Sportsmen and women, through their dedication and sheer hard work, have been great ambassadors for this country and have been great morale boosters at home. It is simply unfair and unjust for governments to underestimate-and hence undervalue-the role played by our sporting community in the projection of our image and prestige overseas and in the focus they provide for national pride and national achievement at home.

These values have not been lost on private enterprise and shall not go unheeded by this Government. We already estimate that direct sponsorship of sport by the private sector is at least $50m, and takes no account of the value of sports related advertising. We will not only help sport-we will ensure that the efforts of business to promote and assist sport are encouraged.

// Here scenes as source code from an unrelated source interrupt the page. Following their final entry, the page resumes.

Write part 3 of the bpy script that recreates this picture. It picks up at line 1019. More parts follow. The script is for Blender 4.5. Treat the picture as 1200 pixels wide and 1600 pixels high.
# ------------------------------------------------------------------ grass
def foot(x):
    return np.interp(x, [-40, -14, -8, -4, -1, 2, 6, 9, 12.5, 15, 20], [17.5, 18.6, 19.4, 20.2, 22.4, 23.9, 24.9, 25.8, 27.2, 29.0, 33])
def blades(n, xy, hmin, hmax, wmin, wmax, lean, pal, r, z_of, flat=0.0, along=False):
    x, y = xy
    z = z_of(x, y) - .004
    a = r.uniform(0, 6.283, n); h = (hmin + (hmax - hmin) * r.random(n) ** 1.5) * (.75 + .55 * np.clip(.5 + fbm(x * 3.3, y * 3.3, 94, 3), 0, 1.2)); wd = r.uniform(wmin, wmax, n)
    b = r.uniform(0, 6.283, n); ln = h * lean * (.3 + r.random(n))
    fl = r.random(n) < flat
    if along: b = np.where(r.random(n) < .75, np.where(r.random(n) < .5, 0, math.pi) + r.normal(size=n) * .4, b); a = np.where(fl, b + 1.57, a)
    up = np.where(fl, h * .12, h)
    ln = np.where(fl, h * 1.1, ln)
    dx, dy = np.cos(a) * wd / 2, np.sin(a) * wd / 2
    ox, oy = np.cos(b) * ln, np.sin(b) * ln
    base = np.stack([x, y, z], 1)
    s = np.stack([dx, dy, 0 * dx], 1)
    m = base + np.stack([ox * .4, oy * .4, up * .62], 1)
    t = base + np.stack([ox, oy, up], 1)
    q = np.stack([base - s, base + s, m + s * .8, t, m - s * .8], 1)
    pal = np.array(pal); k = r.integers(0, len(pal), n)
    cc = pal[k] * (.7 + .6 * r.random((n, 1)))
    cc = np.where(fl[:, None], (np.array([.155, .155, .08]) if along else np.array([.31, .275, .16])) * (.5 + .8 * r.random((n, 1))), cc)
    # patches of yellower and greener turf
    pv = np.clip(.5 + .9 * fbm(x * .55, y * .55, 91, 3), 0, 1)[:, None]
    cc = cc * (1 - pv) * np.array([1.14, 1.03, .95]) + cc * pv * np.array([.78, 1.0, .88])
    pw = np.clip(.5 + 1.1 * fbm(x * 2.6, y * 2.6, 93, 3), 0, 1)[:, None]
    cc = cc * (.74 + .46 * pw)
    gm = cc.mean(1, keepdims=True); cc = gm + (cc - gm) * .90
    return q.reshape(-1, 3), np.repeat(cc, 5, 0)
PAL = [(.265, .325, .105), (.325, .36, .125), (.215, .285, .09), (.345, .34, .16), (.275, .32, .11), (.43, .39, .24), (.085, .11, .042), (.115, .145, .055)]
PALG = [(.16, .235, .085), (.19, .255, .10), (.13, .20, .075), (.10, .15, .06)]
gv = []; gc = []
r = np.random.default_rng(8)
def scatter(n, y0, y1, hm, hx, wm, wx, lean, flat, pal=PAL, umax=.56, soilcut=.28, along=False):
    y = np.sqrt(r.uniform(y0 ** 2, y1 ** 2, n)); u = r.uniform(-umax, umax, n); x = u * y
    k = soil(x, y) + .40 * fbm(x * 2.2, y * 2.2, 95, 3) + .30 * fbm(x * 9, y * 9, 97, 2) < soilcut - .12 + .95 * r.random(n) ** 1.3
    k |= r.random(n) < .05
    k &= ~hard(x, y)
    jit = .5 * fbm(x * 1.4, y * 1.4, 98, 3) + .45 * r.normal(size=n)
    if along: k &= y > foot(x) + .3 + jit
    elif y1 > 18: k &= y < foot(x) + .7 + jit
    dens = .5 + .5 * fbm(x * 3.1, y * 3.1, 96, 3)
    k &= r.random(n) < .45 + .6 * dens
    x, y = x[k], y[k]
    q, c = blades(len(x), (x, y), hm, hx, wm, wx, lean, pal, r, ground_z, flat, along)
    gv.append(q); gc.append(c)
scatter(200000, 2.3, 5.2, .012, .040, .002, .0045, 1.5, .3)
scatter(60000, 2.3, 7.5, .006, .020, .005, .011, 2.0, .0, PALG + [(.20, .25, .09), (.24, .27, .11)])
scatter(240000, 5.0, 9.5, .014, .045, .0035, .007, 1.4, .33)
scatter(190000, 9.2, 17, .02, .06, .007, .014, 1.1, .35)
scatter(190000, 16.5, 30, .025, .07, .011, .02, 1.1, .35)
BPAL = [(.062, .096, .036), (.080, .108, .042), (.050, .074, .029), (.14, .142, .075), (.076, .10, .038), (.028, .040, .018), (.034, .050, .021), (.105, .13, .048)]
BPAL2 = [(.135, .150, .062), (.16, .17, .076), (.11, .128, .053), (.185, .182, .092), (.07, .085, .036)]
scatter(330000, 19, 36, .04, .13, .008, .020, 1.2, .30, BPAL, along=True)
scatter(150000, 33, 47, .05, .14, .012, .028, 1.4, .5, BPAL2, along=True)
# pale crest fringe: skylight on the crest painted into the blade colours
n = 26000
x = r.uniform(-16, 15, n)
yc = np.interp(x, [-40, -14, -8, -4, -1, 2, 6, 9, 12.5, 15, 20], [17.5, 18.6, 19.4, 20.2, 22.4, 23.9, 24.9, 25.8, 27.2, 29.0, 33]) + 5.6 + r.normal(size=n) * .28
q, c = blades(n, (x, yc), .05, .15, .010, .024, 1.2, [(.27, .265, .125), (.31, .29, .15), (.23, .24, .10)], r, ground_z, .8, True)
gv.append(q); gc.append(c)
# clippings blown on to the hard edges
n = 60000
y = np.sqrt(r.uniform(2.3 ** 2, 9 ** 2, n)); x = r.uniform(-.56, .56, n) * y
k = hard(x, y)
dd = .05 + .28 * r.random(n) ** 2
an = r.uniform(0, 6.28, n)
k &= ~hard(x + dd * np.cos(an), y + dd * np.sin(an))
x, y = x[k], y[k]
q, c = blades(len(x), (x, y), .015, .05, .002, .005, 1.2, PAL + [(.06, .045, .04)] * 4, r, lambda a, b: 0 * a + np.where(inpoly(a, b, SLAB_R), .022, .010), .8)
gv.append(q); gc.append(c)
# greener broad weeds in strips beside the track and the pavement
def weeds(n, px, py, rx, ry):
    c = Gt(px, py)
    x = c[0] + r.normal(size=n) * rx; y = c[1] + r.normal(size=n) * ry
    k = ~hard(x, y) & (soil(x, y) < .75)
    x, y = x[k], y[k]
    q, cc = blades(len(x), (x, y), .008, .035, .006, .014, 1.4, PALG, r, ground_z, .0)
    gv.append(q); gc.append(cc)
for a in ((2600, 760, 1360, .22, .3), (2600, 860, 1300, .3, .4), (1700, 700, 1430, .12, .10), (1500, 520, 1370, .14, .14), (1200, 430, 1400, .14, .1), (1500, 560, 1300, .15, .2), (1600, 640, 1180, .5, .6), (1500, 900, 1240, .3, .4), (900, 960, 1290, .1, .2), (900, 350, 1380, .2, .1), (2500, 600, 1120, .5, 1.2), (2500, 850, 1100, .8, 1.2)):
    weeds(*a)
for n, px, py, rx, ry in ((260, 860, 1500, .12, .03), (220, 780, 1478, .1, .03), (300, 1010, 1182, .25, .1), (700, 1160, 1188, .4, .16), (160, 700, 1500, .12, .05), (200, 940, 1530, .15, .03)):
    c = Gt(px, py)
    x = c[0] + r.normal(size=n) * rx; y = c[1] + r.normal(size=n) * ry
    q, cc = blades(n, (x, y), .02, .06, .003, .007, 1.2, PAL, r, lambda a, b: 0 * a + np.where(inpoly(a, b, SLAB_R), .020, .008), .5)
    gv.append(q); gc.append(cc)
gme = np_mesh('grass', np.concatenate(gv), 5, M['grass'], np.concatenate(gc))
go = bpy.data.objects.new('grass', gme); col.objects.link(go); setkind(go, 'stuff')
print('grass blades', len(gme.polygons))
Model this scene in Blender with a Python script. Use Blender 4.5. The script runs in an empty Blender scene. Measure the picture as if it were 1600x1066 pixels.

We recognise that sport delivers not only valuable primary 'products' such as fun, fitness and involvement, but consistently provides such vital secondary outcomes as better health-mental and physical-a sense of national pride, and one of the most marvellous manifestations of human striving after excellence and performance. But we are also beginning to understand more accurately the impressive dimensions of the involvement in sport by the community and its contribution to our national life. For example, we know that in 1983-84 registered participants in cricket, Australian rules, bowls, netball, soccer and tennis exceeded a total of 2.5 million people; the total registration of all national sporting organisations assisted by the Government reaches well beyond five million Australians-35 per cent of our population-and takes no account of those who play sport without formal registration with an organisation; a study into recreational fishing-one of Australia's most popular sports-identified a $2 billion contribution to the economy; and in the 1981 census, 6 per cent of the population was working in the leisure industry-that is a 27 per cent increase over the figure in the 1971 census.

Sport is becoming a major facet of the advertising industry, the insurance industry and the media, all multi-million dollar activities of immense value to our country. Production of sports equipment alone accounts for over $75m in Australia per year. Sports related industries, of course, account for far more. Yet, for all that, we have been strangely reluctant to see sport as a serious or significant area for government support and assistance. While we invest heavily in many other areas of our national life, Federal governments have not seen assistance to sport, despite all the enormous benefits it can deliver to our community, as the investment in national development that it truly represents. We will not only look to helping sport, but also to active co-operation with the private sector in their efforts in this field.

I have already mentioned the remarkable record achieved by this Government in the provision of more adequate funding for sport. To adopt a particularly apt metaphor, I can confidently say that the runs are well and truly on the board. But money is not the simple or singular answer. There must be a sound infrastructure of efficient and effective management to ensure that what we spend has the most beneficial impact on our community. We must put in place machinery to undertake the increasingly complex task that is sports development in the 1980s, or we shall fail to achieve the high aspirations we have for sport and for what sport can provide to all Australians. The Government believes that the Australian Sports Commission will achieve those vital objectives and, working closely with the sporting and wider community, will become an integral element in Australian sport's brave new world. I commend the Bill to the Senate.

Debate (on motion by Senator Sheil) adjourned.